Monday 23 April 2012


I found out about this book thanks to a writer friend on mine, one whose taste I respect without reservation.  He'd picked it as one of his top 5 recommendations of last year, so I had to have a copy.

I'm delighted that I ended up with one.

The core of the book is the novella 'Rampart And Toulouse'.

Rampart and Toulouse it the corner at which a fine old building stands.  It holds the charm of its age and is showing signs of wear, a little like a number of its inhabitants. 

Into the building moves a young lady, finding the place appealing to her finer instincts as well as to her purse.

Once there, she mingles within the mini-Bohemia in which she finds herself and takes the next step of her journey into growing up.

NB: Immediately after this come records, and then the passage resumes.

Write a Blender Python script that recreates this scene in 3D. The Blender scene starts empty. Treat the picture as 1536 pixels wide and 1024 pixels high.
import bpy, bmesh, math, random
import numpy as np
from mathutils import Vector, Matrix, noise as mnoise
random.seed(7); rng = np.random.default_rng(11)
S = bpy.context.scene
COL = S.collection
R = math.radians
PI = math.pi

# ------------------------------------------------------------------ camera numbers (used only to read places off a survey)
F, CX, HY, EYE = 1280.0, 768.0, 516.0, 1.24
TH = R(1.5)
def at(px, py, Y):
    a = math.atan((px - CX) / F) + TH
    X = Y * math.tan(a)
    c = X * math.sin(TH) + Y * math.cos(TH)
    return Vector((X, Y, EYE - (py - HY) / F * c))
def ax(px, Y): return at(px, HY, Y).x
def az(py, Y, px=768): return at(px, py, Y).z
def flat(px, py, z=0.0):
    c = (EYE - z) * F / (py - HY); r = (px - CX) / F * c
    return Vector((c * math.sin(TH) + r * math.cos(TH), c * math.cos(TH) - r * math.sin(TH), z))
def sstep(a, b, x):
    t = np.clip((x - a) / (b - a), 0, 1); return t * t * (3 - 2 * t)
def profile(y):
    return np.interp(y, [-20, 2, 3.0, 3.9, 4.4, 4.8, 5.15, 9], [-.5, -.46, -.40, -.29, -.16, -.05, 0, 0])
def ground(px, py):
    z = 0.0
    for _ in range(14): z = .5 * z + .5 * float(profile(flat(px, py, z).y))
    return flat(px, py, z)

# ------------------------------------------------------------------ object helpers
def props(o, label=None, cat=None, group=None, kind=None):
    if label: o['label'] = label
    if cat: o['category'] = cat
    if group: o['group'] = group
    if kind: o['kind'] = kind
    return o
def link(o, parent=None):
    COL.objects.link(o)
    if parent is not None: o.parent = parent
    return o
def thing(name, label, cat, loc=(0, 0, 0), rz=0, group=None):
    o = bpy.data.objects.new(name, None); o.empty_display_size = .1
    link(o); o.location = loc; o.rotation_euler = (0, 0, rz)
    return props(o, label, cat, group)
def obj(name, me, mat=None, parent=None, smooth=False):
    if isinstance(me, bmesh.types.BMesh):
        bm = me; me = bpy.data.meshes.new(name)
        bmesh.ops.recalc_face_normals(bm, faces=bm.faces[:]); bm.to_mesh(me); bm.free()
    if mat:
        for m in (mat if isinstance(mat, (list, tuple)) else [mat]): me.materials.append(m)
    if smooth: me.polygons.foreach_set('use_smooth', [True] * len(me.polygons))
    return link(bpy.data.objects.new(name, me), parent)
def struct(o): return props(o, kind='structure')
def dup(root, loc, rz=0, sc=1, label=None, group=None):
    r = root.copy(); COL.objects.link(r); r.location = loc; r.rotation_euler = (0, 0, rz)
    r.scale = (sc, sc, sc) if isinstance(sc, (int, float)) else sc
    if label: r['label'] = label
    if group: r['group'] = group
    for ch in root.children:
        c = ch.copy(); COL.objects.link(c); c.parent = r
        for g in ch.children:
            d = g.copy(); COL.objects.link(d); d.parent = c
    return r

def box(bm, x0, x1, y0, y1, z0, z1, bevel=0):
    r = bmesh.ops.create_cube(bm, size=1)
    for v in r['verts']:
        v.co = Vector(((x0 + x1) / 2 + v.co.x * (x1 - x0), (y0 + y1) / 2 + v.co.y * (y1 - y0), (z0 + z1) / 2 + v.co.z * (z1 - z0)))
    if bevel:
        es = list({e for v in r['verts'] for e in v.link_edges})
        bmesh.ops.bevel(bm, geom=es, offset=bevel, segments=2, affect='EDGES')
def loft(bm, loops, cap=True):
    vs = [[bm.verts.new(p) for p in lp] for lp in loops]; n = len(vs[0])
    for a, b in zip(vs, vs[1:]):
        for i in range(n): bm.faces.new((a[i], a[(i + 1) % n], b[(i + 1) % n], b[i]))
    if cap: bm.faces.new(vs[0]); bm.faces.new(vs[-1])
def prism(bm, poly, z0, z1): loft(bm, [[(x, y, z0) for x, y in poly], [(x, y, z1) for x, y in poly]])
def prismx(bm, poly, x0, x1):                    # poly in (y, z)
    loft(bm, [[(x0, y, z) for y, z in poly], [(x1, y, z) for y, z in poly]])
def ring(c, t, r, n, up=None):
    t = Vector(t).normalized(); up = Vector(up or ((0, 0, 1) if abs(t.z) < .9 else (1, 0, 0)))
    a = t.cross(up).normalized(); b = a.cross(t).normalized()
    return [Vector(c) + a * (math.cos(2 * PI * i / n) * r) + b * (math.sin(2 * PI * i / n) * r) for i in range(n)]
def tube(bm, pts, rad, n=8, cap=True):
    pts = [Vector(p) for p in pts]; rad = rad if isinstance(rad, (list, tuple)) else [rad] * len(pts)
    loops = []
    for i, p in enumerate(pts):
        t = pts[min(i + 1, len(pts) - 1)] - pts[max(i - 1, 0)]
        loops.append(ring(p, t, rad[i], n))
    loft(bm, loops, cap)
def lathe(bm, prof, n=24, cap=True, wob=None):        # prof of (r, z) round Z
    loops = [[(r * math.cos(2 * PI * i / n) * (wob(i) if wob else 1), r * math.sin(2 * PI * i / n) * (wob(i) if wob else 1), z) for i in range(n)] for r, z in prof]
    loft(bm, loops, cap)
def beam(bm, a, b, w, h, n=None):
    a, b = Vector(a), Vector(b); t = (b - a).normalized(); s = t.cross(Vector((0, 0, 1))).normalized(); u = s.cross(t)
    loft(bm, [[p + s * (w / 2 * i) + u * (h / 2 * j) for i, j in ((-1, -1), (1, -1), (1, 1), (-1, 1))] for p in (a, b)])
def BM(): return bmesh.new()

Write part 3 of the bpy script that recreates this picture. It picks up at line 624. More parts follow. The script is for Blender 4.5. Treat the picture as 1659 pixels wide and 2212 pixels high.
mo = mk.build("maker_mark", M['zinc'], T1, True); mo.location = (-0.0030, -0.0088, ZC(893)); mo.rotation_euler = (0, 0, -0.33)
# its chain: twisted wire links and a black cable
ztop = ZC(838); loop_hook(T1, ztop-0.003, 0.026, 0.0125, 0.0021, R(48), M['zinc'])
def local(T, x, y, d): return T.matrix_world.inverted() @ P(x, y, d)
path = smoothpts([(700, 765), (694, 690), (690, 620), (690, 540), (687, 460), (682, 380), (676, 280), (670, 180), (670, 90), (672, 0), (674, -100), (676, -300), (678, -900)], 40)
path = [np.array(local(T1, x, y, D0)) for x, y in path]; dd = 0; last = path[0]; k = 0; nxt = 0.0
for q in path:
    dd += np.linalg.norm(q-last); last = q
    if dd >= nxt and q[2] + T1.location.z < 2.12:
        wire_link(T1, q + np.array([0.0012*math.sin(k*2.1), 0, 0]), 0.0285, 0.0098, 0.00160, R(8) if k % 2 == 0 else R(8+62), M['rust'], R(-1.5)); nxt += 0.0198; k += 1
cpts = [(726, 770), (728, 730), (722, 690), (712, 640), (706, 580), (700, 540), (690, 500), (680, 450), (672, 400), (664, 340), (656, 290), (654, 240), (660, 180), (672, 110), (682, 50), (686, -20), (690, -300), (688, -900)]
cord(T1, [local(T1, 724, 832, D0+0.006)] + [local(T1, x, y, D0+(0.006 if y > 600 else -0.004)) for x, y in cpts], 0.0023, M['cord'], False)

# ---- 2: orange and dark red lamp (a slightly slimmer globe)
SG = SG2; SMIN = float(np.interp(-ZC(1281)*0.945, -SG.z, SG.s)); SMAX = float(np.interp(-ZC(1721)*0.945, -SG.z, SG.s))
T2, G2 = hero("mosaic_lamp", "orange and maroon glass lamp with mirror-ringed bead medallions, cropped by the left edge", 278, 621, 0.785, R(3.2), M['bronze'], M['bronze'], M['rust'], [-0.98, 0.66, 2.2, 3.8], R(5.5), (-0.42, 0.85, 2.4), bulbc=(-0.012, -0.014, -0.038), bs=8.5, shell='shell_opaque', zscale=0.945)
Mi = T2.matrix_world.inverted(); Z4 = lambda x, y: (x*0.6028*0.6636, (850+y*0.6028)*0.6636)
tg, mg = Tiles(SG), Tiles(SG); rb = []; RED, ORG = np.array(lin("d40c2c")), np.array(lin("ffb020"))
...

The story meanders from one new experience to the next, gentle and touching like a warm spring sun.

Not that it's all light. 

There's a beautiful photograph on the cover of the book, splendid in its black and white print and in it you can see many aspects of the story which I enjoyed - the subtlety and the clever shades and contrasts that are present throughout and the use of space as an impliment.

The protagonist, Vivienne, is a painter and there is a sense that the author of this book has neatly and carefully stroked all the words onto the page with a careful eye.

I really enjoyed the play between the characters, the sense of nostalgia and of hope and the three-dimensional creation of a New Orleans I'm now even more keen to visit than ever.

It's not one for lovers of hard, fast action, but for anyone who enjoys the shifts that happen in a life when the person isn't looking, this might well be for you.  If in doubt, give it a try.  After all, you've nothing to lose, have you?

1 comment:

  1. That one will creep right into yourr head and heart and stay there for a very long time, Nigel. The photos reflect the stories perfectly. Kristin is a double barrelled whangdoozer of an artist isn't she? Cool review, mate. Very cool indeed.